In Coke Studio too, violence that has taken over all our lives is made to be justified for better, imaginary tomorrow

The writer is a freelance journalist and an editorial consultant for The Express Tribune

Listening to Coke Studio’s “Rah-e-Haq kay Shaheedon” is an emotionally draining experience. It is an emotionally draining experience not because the words reach out to me, but because it is a stark reminder of the exploitation of our memories, a sustained exploitation of our collective grief. The song begins with a dedication to “those who sacrificed their todays for our tomorrows”. I am not sure who comes in the list of people who sacrificed their lives or when this tomorrow will come. The list of martyrs is an endless one, inclusive of women, men and children, inclusive of soldiers and thousands of civilians, inclusive of people from every social class and every religious group. And in their deaths we have only been worse; poorer and emptier.

Yet, we are told again and again about the importance of their ‘qurbani’, through the media, from the prime minister, from provincial government representatives, from the military. Again and again we are told it will get better, that it is for a greater purpose, that the ‘shahadat’ will be for a cause. And now in Coke Studio too, the violence that has taken over all our lives is made to be justified for a better, imaginary tomorrow. It adds to the systematic abuse and manipulation of our remembrance of violence. But this is more than just about Coke Studio, it is about how deeply the narrative of the greatness of (involuntary) sacrifice has seeped into every sphere of our lives. There is no justice in such remembrances. How can we speak for the dead or the half living who will spend the remainder of their lives mourning a child or a sibling? How do we tell them it will be worth it?

Our lives have long been reduced to the expectation of this imaginary tomorrow or illusions about our present. Days after the song was released, we lost a generation of lawyers in Quetta. The spaces left in their deaths will take decades to be filled and it will never be filled for the people who loved them. There will be no replacement for Amjad Sabri, he is gone and there is no other like him, just like there was no replacement for Hakeem Saeed or Saba Dashtiari or for Parween Rehman or Dr Ali Haider or for children who never got a chance at life. These are irreplaceable losses that no number of shahadats can replace. They are among the few names we remember, and the many thousand children, women and men, whose names we don’t.

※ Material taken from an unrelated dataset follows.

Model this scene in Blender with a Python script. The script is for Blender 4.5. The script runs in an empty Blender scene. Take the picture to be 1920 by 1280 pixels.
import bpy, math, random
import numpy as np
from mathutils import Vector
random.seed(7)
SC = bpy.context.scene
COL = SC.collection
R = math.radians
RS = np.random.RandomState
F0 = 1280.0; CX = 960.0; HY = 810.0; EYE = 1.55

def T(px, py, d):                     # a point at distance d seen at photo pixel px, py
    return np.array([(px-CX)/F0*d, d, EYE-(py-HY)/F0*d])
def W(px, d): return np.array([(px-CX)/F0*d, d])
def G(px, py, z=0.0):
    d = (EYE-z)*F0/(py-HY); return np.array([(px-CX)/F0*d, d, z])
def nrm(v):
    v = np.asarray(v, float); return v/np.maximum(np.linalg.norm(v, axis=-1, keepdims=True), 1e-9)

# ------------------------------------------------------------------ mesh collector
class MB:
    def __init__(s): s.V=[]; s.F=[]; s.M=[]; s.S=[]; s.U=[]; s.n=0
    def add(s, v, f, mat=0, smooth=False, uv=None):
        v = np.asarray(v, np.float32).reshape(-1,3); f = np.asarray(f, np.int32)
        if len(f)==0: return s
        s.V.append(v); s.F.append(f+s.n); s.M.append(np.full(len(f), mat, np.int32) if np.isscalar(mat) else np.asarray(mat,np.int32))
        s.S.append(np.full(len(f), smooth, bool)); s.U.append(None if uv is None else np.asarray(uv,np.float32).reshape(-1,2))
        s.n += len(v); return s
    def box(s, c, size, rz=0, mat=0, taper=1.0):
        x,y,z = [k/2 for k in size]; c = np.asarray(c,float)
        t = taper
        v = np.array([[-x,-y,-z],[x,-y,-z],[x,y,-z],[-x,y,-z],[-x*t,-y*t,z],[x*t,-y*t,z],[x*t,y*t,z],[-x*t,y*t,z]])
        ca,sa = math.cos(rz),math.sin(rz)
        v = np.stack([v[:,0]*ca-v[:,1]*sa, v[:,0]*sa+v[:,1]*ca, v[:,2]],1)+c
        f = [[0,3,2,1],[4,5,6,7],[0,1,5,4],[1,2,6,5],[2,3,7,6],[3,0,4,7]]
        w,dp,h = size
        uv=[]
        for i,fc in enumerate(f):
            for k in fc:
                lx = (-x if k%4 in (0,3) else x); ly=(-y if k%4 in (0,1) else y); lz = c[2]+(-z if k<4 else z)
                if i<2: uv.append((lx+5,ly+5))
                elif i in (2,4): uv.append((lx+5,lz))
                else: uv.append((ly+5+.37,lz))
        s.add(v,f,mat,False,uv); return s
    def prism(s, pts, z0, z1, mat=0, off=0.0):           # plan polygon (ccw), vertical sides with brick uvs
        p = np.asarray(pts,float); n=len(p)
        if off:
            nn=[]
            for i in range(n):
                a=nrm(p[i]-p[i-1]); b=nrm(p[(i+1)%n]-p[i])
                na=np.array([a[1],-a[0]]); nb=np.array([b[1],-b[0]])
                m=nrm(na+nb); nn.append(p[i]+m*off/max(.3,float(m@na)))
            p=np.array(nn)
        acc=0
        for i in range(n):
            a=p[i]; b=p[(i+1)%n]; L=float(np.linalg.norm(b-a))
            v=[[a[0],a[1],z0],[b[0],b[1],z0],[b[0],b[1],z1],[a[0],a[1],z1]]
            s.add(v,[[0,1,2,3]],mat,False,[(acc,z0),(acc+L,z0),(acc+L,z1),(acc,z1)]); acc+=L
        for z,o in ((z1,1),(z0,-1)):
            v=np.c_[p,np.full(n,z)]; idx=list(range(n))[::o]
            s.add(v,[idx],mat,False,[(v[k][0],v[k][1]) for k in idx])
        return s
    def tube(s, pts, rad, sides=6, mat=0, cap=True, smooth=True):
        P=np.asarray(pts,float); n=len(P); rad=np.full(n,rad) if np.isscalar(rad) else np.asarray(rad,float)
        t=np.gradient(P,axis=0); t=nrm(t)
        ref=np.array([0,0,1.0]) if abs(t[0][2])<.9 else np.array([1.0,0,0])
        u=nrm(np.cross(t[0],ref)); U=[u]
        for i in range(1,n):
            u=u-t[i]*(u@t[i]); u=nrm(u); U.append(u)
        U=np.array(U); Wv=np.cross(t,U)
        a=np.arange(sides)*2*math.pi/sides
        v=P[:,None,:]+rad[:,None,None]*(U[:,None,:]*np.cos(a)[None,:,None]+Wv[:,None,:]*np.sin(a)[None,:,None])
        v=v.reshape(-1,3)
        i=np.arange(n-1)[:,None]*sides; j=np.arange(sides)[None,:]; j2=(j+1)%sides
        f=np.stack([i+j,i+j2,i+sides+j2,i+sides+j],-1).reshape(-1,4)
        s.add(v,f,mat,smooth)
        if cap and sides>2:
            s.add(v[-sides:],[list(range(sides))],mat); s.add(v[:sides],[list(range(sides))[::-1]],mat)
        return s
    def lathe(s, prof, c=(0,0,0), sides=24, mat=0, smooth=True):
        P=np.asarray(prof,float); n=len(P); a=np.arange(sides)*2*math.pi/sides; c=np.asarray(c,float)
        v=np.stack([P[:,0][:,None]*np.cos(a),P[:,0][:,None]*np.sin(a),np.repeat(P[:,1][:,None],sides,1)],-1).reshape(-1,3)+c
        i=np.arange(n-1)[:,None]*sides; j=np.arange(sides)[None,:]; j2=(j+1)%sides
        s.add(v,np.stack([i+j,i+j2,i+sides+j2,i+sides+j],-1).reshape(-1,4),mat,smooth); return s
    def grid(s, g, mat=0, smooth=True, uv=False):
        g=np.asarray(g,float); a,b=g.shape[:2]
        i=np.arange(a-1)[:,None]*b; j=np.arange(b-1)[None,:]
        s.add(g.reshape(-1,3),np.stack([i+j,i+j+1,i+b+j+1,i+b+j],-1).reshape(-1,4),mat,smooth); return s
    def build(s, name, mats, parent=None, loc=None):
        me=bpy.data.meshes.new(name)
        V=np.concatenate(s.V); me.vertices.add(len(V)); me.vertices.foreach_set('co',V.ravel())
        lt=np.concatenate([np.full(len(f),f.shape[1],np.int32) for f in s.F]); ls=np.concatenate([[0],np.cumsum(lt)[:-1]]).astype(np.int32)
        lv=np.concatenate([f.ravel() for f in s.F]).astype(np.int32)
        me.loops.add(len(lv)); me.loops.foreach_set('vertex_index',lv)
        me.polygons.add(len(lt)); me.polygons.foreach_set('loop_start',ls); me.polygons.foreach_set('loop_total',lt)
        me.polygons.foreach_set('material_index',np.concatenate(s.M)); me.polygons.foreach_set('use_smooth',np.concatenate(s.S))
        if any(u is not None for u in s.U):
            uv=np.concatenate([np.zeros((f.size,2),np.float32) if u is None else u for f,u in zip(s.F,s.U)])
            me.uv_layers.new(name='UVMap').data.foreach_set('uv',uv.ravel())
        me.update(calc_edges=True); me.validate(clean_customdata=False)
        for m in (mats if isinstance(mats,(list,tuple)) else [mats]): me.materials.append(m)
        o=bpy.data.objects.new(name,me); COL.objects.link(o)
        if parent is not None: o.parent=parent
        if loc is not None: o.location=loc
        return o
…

The perpetual abuse of our grief is among the greatest reasons of our continued failings because we never care to realise what is lost. Our hope has been reduced to believing that at least people are expressing concern about an incident, at least they care, that at least tributes were paid to Amjad Sabri and thousands of people came to say their final farewell. We remember how strangers and friends cried for Sabeen as she left T2F for the last time, we remember the thousands gathered to mourn Sibte Jaffer, people who knew him and those who didn’t know him. How unfortunate is it, how unlucky are we that comfort is sought in the belief that at least there are mourners left. From the time this country emerged till today, the state has legitimised itself on the politicisation of our memories. This August, we celebrated the 69th year of our birth. It will be celebrated without a word of loss, without a sense of grief, without an understanding of trauma. How well we have been forced to forget and how quickly. And so we will celebrate our brutal past and the largest migration in history, we will never remember the millions who died, we will never remember the thousands who were raped, we only remember the triumphalism, the greatness of the ‘qurbani’, only the ‘azadi’ and not the ‘batwara’.

This state-sanctioned emotional abuse needs some expiry date now. It has gone for far too long. There is no glory in these deaths and certainly no glory in this violence. I don’t want my people to die, I don’t want my body identified in a pile of dead and I will certainly never want to ‘sacrifice’ anyone I love. Our tomorrows need to be filled with the living, not the dead.

Published in The Express Tribune, August 19th, 2016.